Show existence and uniqueness of integral equality with neumann-series

Question

I want to show that for

$$x(s)-\int_0^12rs\cdot x(r)dr=\sin(\pi s)$$

there exists exactly one solution $x \in C^0([0,1],\mathbb R)$.

Answer 1

Hint:(Much easier and with neumann-series)

Write your integral equation as $(I-T)x=c$.

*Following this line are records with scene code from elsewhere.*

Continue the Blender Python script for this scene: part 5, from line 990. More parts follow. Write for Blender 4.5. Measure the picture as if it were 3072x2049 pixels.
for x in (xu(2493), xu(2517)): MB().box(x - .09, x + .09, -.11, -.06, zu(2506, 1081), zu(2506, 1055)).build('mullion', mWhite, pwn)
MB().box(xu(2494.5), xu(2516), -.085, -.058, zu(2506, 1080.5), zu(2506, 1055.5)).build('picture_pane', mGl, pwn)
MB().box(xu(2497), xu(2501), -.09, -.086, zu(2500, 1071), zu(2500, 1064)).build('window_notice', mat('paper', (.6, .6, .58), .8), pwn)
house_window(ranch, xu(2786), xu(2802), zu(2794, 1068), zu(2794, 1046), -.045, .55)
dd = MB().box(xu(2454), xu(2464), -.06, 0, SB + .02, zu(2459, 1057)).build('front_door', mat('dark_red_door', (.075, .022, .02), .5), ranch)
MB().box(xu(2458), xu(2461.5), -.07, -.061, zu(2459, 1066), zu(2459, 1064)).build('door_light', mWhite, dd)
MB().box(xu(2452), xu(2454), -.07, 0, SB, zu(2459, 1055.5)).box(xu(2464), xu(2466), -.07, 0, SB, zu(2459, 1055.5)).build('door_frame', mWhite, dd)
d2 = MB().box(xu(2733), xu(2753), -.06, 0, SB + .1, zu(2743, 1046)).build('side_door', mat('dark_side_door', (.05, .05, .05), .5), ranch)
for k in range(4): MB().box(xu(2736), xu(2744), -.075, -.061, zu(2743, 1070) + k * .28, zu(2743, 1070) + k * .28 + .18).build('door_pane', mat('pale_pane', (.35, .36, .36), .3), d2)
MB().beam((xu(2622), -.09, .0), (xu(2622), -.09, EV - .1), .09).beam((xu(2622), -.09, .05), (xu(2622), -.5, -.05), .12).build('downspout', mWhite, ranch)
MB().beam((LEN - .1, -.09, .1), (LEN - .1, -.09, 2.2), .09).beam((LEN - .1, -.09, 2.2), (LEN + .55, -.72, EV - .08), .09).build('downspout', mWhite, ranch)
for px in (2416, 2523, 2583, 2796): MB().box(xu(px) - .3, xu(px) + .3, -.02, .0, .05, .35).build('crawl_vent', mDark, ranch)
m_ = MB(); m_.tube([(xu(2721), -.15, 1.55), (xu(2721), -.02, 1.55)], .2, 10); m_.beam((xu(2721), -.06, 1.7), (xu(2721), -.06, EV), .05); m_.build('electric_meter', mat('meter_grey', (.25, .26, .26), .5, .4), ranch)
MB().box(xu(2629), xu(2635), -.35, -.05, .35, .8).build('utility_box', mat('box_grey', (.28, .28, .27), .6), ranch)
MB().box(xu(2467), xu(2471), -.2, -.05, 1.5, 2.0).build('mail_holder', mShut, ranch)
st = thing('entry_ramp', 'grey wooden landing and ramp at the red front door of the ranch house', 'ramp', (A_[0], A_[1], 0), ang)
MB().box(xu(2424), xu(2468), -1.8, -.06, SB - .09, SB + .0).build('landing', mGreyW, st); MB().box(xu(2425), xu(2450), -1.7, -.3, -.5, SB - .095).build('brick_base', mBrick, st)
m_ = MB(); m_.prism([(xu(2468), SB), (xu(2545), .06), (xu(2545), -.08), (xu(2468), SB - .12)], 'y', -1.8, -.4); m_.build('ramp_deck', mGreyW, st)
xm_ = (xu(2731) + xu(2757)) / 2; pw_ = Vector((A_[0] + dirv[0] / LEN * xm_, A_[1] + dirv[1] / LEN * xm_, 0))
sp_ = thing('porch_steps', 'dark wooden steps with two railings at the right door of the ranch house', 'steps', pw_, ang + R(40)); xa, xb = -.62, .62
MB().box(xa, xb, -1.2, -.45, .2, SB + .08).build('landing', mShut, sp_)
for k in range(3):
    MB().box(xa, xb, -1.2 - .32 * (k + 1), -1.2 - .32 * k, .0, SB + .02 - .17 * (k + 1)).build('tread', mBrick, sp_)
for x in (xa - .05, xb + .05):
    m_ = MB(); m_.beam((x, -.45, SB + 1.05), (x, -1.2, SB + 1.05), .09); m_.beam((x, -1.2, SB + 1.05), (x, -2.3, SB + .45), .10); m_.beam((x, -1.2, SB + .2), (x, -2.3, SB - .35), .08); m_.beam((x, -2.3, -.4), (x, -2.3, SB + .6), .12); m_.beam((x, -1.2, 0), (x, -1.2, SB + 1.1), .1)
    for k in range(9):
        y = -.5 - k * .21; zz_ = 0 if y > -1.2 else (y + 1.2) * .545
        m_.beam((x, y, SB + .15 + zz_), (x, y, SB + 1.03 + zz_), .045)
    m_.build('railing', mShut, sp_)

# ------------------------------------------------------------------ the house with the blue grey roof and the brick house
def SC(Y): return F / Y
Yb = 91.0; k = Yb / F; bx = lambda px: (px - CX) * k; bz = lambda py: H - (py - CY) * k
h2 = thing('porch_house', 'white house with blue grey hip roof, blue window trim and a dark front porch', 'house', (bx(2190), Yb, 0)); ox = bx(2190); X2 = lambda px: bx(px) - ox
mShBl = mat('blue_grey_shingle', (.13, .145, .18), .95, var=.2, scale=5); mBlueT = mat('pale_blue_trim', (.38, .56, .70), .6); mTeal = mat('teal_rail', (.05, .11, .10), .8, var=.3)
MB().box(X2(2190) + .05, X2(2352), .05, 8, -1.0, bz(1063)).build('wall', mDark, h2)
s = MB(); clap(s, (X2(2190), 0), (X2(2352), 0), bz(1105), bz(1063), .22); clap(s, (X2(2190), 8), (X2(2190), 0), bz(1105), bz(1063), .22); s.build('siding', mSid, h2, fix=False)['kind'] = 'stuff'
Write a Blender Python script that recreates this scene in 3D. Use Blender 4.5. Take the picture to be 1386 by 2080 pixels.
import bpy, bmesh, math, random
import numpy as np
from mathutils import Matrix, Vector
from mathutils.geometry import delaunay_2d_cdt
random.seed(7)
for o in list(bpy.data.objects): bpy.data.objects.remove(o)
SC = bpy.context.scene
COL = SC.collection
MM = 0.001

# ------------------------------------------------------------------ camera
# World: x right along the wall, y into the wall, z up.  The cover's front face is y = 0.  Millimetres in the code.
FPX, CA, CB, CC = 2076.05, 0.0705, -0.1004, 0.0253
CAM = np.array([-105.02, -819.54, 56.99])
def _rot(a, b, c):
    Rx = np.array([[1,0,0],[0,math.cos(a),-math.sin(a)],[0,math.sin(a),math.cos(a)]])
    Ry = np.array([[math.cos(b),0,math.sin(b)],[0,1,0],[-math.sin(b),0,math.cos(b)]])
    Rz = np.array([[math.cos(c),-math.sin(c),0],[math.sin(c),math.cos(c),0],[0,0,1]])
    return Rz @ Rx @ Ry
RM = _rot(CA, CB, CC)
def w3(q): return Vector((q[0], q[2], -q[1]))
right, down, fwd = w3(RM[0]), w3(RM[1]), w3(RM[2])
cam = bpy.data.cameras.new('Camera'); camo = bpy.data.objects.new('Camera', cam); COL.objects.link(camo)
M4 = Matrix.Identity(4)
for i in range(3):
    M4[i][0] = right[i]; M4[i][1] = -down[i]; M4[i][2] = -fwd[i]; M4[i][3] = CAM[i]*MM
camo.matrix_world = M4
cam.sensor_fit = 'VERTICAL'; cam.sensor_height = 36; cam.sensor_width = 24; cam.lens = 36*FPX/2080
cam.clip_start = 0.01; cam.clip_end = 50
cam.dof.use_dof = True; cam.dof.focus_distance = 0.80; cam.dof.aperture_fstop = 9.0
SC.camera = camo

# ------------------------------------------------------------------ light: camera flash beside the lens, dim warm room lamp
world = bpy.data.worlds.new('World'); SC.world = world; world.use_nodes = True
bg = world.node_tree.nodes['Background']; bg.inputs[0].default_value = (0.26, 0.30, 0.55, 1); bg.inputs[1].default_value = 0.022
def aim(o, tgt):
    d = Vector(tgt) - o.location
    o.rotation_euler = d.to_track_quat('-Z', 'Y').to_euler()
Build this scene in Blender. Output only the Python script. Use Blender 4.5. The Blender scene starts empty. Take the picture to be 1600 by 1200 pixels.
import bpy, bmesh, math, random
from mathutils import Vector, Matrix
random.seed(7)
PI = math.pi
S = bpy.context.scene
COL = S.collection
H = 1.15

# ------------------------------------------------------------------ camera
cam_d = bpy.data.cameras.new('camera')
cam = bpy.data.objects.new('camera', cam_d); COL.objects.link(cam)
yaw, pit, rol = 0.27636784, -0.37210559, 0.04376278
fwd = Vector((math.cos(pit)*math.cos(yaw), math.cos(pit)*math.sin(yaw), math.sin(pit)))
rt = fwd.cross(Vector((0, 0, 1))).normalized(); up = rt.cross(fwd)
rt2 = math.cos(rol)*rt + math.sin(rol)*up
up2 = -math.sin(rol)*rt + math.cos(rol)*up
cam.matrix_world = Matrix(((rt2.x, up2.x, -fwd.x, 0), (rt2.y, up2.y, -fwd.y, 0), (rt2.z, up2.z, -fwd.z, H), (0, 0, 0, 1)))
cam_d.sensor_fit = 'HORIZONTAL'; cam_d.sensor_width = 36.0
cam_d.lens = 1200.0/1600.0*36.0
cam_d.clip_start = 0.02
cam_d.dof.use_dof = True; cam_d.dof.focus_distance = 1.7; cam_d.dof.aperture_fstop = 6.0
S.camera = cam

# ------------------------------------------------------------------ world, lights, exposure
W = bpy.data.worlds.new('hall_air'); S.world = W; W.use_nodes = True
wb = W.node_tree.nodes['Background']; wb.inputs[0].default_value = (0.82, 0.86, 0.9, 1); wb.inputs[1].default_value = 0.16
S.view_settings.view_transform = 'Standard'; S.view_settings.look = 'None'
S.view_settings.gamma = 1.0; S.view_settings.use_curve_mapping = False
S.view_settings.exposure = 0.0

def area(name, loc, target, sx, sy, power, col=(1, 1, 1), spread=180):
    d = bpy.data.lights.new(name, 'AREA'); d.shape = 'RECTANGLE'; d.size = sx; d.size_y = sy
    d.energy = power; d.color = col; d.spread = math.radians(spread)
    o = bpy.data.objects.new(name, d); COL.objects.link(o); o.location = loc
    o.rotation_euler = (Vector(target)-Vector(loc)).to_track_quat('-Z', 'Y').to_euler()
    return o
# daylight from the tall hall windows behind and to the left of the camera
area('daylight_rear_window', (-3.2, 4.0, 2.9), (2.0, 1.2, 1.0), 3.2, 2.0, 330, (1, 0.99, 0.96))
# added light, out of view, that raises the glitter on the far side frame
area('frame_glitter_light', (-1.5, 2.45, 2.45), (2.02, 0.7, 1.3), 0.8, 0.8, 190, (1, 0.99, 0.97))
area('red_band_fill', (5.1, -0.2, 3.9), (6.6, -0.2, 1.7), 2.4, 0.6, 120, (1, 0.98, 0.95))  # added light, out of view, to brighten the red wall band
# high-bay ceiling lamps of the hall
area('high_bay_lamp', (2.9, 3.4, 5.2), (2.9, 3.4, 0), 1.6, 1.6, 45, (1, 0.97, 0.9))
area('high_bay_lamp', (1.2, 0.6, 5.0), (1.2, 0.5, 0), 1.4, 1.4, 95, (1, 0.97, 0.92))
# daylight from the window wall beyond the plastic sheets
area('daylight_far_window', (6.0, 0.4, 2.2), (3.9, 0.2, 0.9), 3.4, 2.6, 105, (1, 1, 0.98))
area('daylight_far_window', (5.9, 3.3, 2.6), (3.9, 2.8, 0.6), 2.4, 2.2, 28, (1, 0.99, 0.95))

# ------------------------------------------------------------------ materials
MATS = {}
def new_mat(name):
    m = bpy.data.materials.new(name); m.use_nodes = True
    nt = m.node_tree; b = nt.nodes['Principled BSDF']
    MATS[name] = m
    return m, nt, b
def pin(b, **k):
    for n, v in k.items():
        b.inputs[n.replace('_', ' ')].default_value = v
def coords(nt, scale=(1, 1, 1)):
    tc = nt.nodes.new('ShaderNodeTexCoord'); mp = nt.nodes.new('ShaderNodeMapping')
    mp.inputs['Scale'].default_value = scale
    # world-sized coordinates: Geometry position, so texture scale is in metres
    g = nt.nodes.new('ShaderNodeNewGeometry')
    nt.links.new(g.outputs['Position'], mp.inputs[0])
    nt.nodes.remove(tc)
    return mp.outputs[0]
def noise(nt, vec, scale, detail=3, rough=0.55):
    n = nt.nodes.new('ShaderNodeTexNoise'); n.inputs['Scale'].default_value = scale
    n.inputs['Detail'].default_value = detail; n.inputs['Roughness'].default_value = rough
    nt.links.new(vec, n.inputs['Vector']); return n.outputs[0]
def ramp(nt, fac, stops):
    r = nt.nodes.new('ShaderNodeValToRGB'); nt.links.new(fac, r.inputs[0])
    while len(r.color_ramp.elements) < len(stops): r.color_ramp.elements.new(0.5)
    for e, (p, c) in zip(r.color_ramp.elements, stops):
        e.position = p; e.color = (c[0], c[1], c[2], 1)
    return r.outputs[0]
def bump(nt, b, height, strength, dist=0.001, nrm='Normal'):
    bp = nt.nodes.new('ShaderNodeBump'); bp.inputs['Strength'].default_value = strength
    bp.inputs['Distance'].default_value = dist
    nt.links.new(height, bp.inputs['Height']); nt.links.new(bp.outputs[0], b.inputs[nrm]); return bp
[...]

Show now that $(I-T)$ invertible by compution its inverse function. Then the integral equation has an unique solution for every choice of c.

Answer 2

Assume that $x$ is a solution of $$ x(s)-2s\int_{0}^{1}rx(r)\,dr = \sin(\pi s). $$ Let $g(r)=r$. In terms of an inner product, $(\cdot,\cdot)$. $$ x(s)=2(x,g)g(s)+\sin(\pi s) $$ Take the inner-product of the above with $g$. Because $1\ne 2(g,g)$, $$ (x,g) = 2(x,g)(g,g)+(\sin(\pi s),g),\\ (x,g) = \frac{(\sin(\pi s),g)}{1-2(g,g)}. $$ So the solution is unique if it exists, and it must equal $$ x=2g(x,g)+\sin(\pi s)=\frac{2(\sin(\pi s),g)}{1-2(g,g)}g+\sin(\pi s),\\ x = \frac{2(\sin(\pi s),g)}{1-2(g,g)}g+\sin(\pi s). $$ Now test this solution: $$ \begin{align} x -2g(x,g) & =\left[\frac{2(\sin(\pi s),g)}{1-2(g,g)}g+\sin(\pi s)\right] -2g\left(\frac{2(\sin(\pi s),g)}{1-2(g,g)}g+\sin(\pi s),g\right) \\ & = \left[\frac{2(\sin(\pi s),g)}{1-2(g,g)}(1-2(g,g))\right]g+\sin(\pi s)-2(\sin(\pi s),g)g \\ & = \sin(\pi s). \end{align} $$ So, the proposed solution checks, and it is unique.